Thanks to Wojciech Mszyca, we made a cast of the original mezuzah made of tin.
Wojciech Mszyca, journalist, historian, collector – discoverer of the Żarki mezuzah.
He donated another doorpost with traces of a mezuzah from Żarki to the MI POLIN MEZUZAH CENTER collection. Thank you for supporting our activities – Aleksander Prugar, Helena Czernek – founders of MI POLIN MEZUZAH CENTER.
Introduction – author Wojciech Mszyca.
Żarki is located in the Kraków-Częstochowa Upland. 150 million years ago, there was a tropical ocean here inhabited by ancient animals: ammonites, belemnites, and squids. Mr. Wojciech Mszyca, author of the following story, is a collector of these fossils. From Repertorium No. 793 of October 10, 1946, we know that just before the war, the property at 6 Stary Rynek “was registered in the joint name of Mordka and Udla Fromer, who died: Mordka Fromer in 1941 and Udla Fromer in 1942, leaving behind their successor, their daughter Szprince Fromer. Szprince Fromer also died in 1942, leaving behind her only successor, her cousin Cywia Landsztajn (…) née Fromer.
Cywia survived the war and her representative, Joachim Szlama Tenenbaum from Częstochowa, sold the Fromer family home to Poles, Józef and Janina Majchrzak from Żarki, in 1946. All that remained of the Jewish residents was a mezuzah on the front door facing the market square. It survived intact, hidden high up on a nearly 2.5-meter-high doorframe, behind thick sheet metal nailed down with sturdy nails, under layers of paint. It was not until the 1990s that the Majchrzaks installed a new door with a frame, and then used the old set in a storage room in the courtyard to separate the coal storage area. Unknowingly, they preserved the pre-war mezuzah.
After the death of their parents, the house was inherited by their three adult children – Marianna, Joanna, and January. The Majchrzak children did not live in Żarki, so the siblings decided to sell the property in 2003. January, doing the final tidying up before selling the house, recovered, among other things, all the firewood and also set about chopping up the “old doors” that separated the coal cellar.

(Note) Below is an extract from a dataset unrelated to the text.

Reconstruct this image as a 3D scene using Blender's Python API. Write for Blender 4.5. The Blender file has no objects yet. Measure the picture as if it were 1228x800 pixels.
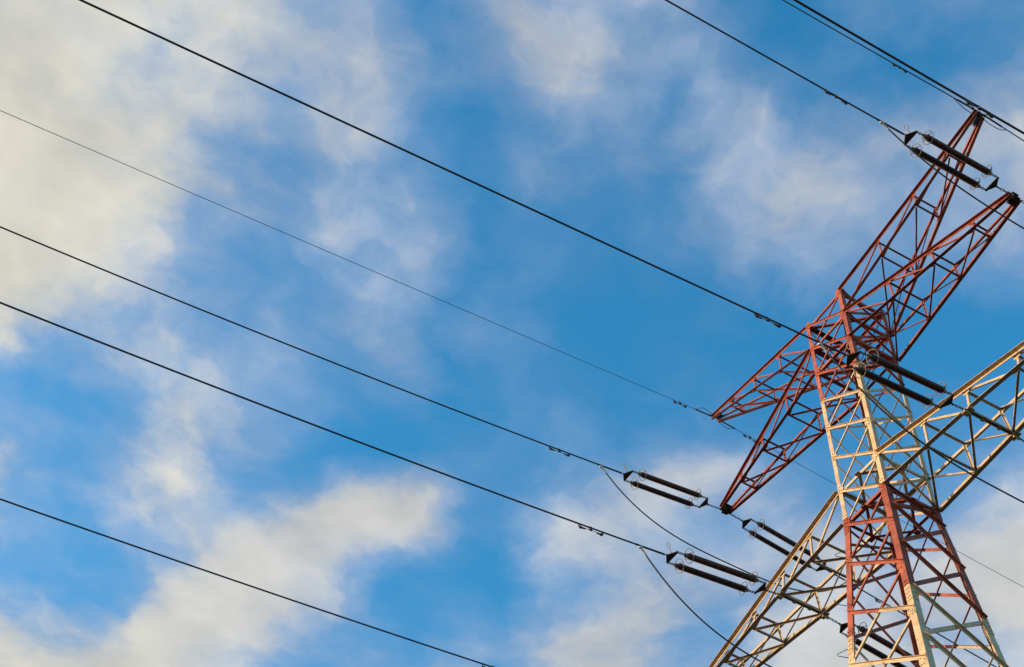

When he came across a large piece of cut rectangular sheet metal with his axe, he decided to dismantle it. Under the sheet metal, in a fairly deep groove, he saw an oblong tin container. When he opened it, he found a mezuzah scroll. He showed his find to his sister Joanna, who immediately associated it with the television film “I Was Born in Żarki,” broadcast in 1997. I also took part in this film as one of the characters. Joanna, a good friend of mine, remembering the film, told me about the mezuzah and gave me this historical treasure. We agreed that this treasure from Żarki belongs neither to them nor to me. It belongs to all of us from Żarki, and above all to our good neighbors from Żarki who are no longer with us – the Jews.
It is the only perfectly and completely preserved mezuzah known in Poland.